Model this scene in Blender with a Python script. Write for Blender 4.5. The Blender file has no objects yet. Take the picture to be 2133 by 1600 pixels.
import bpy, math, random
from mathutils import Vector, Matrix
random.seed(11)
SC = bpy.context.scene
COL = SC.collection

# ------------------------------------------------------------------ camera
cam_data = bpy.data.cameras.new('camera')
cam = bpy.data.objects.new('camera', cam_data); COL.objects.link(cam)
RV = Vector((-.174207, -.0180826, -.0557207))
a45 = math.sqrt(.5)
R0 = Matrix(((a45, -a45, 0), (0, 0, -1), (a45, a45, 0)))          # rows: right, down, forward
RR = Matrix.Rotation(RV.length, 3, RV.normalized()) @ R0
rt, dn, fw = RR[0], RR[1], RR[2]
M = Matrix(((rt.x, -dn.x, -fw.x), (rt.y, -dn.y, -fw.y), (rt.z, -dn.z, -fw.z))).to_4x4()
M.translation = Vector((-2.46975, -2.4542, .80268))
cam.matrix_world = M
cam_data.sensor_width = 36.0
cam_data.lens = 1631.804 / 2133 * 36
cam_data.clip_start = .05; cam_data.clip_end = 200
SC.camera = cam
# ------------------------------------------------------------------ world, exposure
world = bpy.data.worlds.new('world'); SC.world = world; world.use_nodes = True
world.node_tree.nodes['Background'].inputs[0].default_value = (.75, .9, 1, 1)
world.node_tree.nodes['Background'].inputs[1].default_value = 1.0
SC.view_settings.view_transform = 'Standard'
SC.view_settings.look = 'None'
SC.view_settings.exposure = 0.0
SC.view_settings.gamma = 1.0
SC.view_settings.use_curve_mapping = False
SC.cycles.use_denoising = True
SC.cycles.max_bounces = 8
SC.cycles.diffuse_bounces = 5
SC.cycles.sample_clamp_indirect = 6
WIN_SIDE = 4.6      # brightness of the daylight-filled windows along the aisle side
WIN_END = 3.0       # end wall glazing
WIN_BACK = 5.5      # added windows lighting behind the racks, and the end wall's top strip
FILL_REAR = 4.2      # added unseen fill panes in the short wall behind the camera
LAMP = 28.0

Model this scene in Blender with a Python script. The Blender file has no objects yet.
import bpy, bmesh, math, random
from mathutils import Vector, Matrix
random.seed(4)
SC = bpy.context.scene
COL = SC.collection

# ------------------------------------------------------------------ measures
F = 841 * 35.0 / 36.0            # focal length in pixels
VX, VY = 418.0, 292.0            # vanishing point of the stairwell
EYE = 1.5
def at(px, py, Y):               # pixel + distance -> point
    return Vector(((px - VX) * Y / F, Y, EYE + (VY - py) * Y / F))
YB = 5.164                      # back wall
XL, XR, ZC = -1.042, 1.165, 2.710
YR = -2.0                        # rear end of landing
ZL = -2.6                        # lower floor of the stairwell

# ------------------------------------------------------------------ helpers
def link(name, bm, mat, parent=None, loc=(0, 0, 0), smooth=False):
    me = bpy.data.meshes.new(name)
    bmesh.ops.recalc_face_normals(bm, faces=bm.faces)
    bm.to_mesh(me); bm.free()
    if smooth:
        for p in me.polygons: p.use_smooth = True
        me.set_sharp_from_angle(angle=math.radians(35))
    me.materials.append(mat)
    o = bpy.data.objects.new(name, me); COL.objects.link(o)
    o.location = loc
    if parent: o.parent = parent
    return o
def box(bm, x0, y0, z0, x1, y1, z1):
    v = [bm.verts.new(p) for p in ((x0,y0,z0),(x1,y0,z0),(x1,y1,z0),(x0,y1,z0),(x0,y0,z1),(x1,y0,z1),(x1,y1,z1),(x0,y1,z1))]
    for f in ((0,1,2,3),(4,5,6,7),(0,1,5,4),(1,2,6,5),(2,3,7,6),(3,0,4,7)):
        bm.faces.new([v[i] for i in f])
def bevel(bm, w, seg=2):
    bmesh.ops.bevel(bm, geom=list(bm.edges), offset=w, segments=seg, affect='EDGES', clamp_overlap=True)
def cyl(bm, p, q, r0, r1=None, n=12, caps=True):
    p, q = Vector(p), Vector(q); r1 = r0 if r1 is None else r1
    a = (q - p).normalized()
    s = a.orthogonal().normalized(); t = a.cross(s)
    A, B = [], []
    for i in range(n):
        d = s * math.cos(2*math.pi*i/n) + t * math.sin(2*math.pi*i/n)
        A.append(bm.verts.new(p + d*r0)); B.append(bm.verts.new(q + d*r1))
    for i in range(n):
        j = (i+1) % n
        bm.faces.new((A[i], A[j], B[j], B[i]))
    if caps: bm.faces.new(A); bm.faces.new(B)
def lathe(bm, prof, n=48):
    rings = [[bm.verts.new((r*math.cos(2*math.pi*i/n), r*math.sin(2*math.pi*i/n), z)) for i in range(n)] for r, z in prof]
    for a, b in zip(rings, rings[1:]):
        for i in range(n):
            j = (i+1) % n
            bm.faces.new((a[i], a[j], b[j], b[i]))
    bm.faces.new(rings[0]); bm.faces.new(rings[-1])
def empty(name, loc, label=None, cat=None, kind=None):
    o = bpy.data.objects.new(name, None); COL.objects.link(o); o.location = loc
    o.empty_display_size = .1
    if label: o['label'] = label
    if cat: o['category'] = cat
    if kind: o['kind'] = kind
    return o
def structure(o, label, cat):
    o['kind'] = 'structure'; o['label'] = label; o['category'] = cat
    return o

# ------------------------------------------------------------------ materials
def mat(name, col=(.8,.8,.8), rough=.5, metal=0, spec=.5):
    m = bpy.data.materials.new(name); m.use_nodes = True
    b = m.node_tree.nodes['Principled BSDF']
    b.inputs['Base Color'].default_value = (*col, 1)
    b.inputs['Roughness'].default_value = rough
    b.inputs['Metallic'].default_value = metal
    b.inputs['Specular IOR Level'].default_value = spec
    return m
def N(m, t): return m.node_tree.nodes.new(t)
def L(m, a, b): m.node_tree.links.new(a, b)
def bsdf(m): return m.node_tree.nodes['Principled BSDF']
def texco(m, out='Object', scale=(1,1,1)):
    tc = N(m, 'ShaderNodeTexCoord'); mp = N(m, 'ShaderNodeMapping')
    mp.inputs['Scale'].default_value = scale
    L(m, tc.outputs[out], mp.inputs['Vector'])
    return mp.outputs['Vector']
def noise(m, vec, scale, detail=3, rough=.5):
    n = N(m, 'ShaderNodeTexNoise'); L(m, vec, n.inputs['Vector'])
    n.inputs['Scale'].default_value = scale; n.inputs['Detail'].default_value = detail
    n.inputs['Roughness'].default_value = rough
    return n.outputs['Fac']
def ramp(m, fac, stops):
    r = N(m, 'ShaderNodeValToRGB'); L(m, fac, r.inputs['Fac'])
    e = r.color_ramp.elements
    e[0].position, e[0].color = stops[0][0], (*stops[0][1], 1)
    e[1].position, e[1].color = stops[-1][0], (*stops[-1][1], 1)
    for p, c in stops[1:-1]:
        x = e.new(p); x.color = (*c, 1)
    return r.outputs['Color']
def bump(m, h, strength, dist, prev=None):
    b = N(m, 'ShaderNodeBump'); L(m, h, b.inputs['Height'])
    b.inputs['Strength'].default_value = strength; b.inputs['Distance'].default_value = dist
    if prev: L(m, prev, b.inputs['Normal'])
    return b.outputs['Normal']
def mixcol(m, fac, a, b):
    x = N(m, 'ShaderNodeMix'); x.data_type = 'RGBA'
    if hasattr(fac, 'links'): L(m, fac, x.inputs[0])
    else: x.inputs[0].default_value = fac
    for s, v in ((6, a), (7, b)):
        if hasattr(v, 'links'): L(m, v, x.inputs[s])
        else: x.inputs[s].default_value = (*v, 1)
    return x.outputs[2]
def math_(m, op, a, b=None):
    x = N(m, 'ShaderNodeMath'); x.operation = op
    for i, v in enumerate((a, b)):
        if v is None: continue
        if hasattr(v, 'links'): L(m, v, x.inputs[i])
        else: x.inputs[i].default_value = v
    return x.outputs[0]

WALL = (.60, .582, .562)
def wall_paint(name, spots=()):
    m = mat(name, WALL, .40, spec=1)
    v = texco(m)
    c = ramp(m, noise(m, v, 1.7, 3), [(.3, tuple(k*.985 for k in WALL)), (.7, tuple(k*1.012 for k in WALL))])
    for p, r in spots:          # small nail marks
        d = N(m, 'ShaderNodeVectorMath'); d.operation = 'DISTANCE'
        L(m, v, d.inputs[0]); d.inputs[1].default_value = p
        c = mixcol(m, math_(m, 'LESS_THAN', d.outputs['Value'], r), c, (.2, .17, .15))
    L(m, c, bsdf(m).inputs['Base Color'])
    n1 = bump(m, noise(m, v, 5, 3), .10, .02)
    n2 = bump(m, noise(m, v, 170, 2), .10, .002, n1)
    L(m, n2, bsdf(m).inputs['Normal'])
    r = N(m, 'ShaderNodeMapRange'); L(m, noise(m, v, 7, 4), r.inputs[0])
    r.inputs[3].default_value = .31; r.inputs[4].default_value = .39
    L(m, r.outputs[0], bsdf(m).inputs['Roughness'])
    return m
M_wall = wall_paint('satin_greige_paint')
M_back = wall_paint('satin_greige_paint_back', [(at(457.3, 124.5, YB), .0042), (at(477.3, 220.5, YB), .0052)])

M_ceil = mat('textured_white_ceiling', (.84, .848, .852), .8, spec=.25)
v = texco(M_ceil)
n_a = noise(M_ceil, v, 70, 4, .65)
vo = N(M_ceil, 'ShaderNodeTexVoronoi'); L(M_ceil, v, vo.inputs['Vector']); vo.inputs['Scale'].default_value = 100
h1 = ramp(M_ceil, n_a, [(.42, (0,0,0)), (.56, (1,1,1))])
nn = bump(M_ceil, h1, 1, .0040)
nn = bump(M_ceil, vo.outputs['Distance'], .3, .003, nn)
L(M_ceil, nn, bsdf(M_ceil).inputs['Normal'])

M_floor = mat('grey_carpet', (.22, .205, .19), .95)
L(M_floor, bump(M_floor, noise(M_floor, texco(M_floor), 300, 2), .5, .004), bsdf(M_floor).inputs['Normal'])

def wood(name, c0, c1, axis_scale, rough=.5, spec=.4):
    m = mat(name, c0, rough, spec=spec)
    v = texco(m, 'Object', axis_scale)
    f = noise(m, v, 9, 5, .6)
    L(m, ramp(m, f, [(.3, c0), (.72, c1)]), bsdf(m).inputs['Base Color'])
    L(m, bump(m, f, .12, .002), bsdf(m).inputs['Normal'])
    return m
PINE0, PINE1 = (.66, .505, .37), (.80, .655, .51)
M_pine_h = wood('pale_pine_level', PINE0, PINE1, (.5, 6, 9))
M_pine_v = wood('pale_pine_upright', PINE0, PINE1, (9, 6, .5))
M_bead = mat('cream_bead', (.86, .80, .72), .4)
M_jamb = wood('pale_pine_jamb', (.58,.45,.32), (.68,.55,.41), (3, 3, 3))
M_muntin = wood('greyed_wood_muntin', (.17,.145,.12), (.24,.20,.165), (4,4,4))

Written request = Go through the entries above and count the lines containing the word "this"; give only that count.

Expected output = 2